Heisenberg’s uncertainty principle is that one can’t know both the exact position and momentum of a quantum entity at the same time. Physics calls these facts complementary, as they are separately knowable but jointly unknowable. This isn’t expected of a particle but quantum theory insists that measuring either property denies all knowledge of the other entirely.
To understand this, consider that every measurement transfers information:
“… a measuring instrument is nothing else but a special system whose state contains information about the “object of measurement” after interacting with it:” (Audretsch, 2004), p212.

Now if every measurement is physical event, triggered when quantum waves overload a point, a measurement is one wave gaining information from another. Figure 3.25 shows a simple case of two waves interacting over two points of space. They can then combine to overload a point in two ways:
a. If they are in phase, one of the points can overload to give a position exactly, but no length information is provided.
b.

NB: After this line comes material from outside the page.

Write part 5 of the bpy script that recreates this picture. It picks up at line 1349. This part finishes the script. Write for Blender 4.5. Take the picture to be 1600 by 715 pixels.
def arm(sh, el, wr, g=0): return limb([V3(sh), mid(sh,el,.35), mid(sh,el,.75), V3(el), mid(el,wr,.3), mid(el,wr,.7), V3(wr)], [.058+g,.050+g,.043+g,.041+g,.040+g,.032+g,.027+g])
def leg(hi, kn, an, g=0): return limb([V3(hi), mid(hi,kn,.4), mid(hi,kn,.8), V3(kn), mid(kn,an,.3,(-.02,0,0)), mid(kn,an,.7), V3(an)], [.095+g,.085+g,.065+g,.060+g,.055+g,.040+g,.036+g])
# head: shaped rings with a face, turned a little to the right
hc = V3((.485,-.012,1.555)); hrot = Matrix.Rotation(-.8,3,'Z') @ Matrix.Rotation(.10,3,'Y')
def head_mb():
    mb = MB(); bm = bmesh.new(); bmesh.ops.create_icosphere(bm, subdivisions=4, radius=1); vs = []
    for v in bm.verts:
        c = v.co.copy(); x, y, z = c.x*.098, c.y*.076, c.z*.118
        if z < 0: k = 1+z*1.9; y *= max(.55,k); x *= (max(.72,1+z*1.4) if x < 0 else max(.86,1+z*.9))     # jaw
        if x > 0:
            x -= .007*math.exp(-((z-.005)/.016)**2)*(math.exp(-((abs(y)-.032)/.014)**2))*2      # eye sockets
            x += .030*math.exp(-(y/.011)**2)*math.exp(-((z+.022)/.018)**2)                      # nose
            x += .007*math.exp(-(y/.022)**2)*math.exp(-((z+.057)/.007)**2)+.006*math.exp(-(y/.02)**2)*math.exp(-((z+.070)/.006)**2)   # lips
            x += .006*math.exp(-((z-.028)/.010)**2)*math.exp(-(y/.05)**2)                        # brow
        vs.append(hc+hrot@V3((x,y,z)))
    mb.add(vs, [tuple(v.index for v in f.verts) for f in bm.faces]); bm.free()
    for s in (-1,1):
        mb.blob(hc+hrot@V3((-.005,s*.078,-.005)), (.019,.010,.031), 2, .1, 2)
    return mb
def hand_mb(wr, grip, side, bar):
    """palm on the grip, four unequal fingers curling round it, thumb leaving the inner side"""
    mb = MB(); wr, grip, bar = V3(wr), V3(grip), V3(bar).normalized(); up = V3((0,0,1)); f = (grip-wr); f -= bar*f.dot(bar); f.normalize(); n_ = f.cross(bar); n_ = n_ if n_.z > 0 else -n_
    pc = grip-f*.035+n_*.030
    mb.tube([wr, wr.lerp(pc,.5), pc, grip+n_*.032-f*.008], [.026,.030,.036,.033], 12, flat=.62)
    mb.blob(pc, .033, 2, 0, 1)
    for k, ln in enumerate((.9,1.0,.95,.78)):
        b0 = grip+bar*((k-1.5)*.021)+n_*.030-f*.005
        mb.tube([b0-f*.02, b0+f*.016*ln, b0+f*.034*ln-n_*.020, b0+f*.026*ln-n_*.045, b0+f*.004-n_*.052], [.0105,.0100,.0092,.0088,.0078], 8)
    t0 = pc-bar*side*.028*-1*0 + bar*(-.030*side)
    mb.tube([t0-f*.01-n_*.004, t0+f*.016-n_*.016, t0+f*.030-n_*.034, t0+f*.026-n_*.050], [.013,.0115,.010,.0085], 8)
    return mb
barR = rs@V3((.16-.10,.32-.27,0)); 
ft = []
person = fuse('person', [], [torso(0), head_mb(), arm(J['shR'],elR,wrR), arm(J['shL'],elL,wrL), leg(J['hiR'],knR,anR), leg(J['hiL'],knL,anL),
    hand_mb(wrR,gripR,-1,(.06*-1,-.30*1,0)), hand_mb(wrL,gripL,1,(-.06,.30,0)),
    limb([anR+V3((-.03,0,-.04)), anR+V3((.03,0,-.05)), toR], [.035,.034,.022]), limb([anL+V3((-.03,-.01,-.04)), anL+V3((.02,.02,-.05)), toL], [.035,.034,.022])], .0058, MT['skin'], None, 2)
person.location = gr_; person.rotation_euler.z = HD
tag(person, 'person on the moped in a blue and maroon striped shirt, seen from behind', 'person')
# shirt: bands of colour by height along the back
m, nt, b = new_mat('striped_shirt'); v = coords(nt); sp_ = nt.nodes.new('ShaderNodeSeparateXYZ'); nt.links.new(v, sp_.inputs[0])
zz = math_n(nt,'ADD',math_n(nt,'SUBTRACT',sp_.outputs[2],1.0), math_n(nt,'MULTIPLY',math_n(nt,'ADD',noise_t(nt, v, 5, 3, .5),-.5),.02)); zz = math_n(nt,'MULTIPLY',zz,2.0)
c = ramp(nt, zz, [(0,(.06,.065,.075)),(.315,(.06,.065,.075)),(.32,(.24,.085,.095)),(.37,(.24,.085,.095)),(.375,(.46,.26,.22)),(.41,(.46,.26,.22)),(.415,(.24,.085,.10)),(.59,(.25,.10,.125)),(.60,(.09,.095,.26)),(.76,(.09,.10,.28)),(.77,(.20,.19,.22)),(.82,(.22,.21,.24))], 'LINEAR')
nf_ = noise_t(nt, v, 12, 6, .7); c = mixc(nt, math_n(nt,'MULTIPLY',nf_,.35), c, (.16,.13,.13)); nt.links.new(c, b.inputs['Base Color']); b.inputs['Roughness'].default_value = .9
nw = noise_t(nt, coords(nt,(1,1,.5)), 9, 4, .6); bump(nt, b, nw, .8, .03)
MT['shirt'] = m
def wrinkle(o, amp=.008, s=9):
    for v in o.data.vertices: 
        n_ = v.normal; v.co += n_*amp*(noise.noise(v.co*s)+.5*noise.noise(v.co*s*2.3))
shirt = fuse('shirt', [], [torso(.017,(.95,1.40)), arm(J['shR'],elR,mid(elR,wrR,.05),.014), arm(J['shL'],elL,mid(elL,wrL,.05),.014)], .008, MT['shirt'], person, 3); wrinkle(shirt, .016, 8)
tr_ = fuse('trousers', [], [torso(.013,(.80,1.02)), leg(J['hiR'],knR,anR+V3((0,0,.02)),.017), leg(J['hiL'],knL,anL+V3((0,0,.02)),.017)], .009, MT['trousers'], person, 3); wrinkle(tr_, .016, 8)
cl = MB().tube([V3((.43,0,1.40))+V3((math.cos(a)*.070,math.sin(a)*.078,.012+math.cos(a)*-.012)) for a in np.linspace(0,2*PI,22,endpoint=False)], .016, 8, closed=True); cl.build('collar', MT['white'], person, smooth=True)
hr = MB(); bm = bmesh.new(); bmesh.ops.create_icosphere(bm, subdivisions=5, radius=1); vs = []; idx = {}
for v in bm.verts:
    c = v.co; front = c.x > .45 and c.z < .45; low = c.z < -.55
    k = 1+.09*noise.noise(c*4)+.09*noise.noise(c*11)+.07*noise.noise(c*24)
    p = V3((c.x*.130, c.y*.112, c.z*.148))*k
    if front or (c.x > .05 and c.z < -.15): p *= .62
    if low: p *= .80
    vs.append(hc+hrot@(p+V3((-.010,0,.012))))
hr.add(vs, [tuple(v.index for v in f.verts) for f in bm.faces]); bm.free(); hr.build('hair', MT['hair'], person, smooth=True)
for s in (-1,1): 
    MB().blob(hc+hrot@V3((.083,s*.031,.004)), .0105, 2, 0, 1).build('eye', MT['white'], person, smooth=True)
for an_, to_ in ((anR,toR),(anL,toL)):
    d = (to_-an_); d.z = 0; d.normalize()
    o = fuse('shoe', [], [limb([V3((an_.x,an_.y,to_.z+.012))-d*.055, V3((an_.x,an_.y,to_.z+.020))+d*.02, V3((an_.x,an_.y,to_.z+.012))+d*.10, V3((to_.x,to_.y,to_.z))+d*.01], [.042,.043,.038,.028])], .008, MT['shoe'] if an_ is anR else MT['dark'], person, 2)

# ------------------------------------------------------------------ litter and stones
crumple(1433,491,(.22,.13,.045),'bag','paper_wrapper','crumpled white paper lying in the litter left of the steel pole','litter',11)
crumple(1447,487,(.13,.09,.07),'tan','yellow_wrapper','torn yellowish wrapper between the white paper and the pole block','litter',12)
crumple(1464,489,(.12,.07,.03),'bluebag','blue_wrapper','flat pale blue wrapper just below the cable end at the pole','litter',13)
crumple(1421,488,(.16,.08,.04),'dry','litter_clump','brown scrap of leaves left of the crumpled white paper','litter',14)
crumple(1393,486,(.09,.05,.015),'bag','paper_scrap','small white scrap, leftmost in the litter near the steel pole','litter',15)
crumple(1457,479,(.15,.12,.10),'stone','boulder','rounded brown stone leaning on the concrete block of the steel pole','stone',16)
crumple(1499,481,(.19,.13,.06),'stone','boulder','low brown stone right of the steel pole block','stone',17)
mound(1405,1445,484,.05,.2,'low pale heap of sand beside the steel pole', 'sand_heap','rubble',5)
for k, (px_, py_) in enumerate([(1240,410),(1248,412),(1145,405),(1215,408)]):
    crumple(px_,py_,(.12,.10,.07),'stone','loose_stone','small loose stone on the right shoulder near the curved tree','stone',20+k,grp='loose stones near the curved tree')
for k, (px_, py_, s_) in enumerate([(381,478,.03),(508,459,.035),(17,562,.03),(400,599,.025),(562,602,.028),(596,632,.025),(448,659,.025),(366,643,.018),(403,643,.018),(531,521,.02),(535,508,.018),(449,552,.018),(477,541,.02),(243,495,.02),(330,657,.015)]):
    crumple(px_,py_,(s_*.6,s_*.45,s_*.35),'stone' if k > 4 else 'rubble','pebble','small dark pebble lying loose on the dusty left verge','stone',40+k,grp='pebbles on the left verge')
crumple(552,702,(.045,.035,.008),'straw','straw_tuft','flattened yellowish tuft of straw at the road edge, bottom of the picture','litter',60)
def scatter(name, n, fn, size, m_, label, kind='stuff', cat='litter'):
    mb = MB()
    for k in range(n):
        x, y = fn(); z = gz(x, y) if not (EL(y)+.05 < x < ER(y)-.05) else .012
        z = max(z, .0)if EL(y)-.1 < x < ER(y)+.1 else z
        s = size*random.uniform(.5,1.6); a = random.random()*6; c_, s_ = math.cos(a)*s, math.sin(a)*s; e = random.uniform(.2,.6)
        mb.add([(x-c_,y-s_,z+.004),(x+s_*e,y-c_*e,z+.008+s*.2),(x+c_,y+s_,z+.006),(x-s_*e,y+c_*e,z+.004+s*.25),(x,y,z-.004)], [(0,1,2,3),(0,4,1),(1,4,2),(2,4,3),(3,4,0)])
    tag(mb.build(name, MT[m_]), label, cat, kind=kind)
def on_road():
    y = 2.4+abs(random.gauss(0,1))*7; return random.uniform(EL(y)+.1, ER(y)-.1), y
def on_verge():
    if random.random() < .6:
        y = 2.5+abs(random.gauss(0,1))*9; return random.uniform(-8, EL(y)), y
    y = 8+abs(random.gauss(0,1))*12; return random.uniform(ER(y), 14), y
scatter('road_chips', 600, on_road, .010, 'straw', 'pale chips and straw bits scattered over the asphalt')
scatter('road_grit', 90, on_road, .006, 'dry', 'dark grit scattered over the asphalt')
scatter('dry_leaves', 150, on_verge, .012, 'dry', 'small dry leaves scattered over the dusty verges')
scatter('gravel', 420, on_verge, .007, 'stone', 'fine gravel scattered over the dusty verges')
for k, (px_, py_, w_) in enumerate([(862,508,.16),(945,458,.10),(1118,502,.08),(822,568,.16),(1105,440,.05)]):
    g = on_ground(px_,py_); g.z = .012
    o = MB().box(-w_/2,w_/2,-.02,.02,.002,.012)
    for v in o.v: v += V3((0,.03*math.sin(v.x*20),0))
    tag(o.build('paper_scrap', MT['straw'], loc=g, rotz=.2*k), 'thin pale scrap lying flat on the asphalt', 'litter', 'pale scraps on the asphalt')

If they are out of phase, both points overload to give an exact wavelength, but no position information is provided.
It follows that a known wave interacting with an unknown one can reveal a position or its wavelength, but not both, with no repeats. If the result gives a position, there is no wavelength data and if it gives a wavelength, there is no position data. In both cases, the observed wave has given all the information it can to the interaction, so one wave observing another can give position or wavelength, but not both. Since length is needed to define momentum, this is equivalent to the uncertainty principle.
The quantum uncertainty principle follows from the nature of wave interactions, based on De Broglie’s equation (Note 1). In this model, Planck’s constant represents a core network process that no information transfer can be less than, hence the change in position plus momentum can’t be less than Planck’s constant (Note 2). The uncertainty principle then just reflects how processing waves with a core process interact.
Note 1. If p is momentum, λ is wavelength and h is Planck’s constant, then p = h/ λ
Note 2. Mathematically δx.δp ≥ ħ/2 where x is position, p is momentum and ħ is Plank’s constant in radians.